>>5
I do think SICP is a very important introductory compsci book, but
>>2 might be slightly right on the 'detrimental' parts, as I believe a programmer should first get used to the dirty parts: learn some digital logic, then assembler, then some C, and after that possibly learn some random popular high level OOP language, and after that he can finally read SICP, learn Scheme and then learn Lisp, and be enlightened and enjoy writing beautiful software. If a programmer is already shown what the peak of his experience may be, he may find it unbearable to work with lesser languages, and if his foundations aren't good enough, he might not understand certain concepts that SICP presents in the first try (he can read SICP again, or study something else and come back).

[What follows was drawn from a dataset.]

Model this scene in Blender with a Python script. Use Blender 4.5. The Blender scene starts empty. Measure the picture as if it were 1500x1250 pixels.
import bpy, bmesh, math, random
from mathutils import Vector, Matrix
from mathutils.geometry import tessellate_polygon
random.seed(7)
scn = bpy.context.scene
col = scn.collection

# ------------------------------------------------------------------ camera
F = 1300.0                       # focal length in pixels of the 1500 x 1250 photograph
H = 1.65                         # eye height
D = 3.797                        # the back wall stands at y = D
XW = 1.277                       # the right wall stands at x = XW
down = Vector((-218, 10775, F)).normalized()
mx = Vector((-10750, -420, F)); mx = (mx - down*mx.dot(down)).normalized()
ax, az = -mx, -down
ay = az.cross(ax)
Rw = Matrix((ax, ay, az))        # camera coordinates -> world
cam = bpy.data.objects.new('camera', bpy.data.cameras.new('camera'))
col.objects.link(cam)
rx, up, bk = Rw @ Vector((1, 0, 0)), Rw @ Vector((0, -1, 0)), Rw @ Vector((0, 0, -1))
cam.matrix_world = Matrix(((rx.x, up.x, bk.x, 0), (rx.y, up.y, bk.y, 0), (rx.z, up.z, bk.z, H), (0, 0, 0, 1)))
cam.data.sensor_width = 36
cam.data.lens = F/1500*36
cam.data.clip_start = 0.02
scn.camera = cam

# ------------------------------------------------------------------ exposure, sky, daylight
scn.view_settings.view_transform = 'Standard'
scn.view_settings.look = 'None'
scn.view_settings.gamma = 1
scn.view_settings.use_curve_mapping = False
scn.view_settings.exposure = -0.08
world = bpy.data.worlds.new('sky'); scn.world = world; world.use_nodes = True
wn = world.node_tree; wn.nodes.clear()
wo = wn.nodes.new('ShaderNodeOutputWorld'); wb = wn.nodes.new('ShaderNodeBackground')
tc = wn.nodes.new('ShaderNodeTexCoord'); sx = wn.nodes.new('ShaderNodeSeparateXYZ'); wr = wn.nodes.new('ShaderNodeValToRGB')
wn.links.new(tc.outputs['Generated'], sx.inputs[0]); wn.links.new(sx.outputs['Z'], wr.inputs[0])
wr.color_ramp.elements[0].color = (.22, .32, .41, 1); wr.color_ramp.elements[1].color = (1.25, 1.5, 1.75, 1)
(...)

Some people may also consider that some students may develop a habit of writing tail-recursive functions instead of loops for everything to be a bad habbit, when working in languages which actually have powerful looping constructs, but I believe that's just a matter of style and preference, and it's up to the programmer to pick which suits the problem best(the tail-recursive version should only be considered if the language he is coding in has TCO). In general, I believe SICP does a lot more good than whatever few bad habits one might pick from it.
Of course, just advocating that one reads 'The C programming language' and avoids SICP altogether is a bad idea, as it only teaches one way to program (in C), as it will make the programmer ignorant of some very interesting and usable ideas and tools that he can make use of.